Directions
Starting at the first line of the data below, retype every line up to and including the one containing "COL = S.collection".

----

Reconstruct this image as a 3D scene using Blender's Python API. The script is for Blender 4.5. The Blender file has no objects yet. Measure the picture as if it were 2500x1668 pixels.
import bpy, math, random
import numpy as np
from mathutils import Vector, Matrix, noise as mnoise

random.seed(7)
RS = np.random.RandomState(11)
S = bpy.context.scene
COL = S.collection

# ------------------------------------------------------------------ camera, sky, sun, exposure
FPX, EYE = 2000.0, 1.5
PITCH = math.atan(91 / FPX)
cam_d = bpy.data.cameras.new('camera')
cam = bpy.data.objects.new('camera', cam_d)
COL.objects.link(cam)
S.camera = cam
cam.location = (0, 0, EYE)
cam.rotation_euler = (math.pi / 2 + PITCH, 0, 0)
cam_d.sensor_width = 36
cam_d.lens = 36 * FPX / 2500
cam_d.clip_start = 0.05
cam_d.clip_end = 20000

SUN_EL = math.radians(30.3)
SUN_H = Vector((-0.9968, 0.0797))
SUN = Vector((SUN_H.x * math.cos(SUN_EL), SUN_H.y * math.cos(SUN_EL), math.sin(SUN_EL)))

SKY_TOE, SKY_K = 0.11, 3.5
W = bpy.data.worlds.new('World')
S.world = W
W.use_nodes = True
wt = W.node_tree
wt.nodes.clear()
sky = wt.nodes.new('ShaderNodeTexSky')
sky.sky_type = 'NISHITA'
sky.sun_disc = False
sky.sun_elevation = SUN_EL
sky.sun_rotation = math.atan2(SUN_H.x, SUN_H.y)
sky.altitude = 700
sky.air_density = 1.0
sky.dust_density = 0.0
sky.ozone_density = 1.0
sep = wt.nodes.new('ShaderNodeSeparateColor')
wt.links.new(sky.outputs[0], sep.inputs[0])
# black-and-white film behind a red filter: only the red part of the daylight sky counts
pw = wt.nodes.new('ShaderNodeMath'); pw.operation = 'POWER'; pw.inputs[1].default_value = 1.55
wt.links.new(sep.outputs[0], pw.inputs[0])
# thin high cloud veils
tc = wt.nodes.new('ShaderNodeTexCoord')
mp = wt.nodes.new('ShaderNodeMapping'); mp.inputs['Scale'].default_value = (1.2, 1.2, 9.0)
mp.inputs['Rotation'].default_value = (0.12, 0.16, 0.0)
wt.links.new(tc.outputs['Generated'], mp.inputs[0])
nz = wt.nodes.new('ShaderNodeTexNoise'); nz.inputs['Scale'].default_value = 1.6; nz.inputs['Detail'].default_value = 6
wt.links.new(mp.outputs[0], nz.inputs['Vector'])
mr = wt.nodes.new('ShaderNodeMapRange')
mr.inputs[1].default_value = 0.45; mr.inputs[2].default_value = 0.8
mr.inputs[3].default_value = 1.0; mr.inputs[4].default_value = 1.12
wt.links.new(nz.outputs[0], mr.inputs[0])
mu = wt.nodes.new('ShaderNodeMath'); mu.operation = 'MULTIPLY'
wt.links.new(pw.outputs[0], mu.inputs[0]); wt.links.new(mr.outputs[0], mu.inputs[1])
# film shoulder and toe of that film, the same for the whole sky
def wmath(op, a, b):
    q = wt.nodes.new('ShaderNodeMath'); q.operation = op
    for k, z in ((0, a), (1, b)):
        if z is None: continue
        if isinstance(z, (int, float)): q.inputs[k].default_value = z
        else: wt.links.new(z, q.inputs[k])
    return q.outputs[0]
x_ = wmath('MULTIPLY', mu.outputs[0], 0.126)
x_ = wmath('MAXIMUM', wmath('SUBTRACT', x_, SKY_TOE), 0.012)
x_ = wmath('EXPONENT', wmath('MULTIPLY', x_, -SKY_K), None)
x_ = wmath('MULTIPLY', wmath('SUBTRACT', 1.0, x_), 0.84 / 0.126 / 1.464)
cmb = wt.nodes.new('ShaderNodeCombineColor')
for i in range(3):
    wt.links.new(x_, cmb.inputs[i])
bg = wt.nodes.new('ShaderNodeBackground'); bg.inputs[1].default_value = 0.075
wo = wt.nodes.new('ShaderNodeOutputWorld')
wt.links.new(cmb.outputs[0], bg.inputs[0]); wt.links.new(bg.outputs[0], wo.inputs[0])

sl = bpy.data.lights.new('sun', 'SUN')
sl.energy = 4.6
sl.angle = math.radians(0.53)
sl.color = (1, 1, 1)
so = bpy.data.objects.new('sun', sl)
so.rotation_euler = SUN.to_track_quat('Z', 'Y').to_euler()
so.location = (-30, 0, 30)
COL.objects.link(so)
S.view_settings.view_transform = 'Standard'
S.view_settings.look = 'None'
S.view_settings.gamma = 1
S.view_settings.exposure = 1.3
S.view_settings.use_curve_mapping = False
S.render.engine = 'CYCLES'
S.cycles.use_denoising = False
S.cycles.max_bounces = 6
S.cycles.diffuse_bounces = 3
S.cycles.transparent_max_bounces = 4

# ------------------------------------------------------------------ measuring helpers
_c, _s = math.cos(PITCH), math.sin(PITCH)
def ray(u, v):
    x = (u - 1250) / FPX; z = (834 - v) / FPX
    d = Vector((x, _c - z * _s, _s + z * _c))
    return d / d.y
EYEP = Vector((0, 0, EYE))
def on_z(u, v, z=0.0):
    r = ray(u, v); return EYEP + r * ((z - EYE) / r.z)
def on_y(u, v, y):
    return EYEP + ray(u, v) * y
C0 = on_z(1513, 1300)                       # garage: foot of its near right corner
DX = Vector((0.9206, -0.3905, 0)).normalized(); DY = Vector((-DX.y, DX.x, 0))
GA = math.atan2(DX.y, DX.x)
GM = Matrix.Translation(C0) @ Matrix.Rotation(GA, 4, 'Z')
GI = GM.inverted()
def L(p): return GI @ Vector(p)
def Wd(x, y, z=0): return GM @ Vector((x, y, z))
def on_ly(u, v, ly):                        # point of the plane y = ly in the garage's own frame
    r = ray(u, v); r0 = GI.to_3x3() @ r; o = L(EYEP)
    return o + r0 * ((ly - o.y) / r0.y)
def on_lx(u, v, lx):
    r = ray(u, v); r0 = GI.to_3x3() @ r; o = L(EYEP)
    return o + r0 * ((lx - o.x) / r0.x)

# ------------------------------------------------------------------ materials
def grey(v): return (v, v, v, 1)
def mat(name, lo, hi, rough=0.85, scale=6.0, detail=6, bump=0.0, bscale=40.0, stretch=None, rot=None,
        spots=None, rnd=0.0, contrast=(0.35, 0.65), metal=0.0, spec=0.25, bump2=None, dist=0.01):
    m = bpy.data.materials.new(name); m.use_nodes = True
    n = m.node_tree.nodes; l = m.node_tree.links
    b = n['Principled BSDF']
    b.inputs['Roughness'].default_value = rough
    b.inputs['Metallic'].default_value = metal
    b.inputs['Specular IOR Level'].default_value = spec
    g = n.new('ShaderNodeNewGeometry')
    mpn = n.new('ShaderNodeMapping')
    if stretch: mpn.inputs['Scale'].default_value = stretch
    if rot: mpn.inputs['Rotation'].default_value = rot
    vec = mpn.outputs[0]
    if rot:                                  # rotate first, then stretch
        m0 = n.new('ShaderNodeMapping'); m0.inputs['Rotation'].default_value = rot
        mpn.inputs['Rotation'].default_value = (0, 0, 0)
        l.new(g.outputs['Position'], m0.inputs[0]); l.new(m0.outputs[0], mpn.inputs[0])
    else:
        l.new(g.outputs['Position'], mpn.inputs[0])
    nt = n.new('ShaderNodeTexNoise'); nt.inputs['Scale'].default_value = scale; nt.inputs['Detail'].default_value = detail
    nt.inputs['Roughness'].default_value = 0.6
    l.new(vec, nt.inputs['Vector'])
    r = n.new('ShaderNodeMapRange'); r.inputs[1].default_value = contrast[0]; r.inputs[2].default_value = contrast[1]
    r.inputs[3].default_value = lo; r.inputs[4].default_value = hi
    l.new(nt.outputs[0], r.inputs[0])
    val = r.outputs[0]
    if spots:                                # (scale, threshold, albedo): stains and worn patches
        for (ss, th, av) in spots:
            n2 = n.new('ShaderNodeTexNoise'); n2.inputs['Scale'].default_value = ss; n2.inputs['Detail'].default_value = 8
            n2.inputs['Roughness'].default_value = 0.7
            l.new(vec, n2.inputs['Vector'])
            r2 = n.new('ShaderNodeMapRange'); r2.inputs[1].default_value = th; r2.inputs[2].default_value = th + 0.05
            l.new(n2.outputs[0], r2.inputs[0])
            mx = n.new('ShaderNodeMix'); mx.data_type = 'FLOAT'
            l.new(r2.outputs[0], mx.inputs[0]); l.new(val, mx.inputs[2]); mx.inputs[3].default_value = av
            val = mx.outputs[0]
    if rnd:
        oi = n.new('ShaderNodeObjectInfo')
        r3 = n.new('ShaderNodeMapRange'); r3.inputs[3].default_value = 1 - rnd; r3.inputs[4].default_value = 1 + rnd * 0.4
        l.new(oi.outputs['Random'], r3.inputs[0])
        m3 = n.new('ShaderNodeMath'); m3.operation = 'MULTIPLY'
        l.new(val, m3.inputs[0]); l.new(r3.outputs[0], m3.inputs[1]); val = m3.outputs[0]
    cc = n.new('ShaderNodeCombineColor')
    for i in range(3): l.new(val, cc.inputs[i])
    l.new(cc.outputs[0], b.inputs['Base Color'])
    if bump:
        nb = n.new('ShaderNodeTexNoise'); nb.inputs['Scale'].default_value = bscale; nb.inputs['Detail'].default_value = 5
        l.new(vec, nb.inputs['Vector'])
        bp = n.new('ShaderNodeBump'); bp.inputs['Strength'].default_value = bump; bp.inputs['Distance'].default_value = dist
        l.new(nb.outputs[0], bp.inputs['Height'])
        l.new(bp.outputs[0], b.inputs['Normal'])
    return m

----

Result of this exercise
Reconstruct this image as a 3D scene using Blender's Python API. The script is for Blender 4.5. The Blender file has no objects yet. Measure the picture as if it were 2500x1668 pixels.
import bpy, math, random
import numpy as np
from mathutils import Vector, Matrix, noise as mnoise

random.seed(7)
RS = np.random.RandomState(11)
S = bpy.context.scene
COL = S.collection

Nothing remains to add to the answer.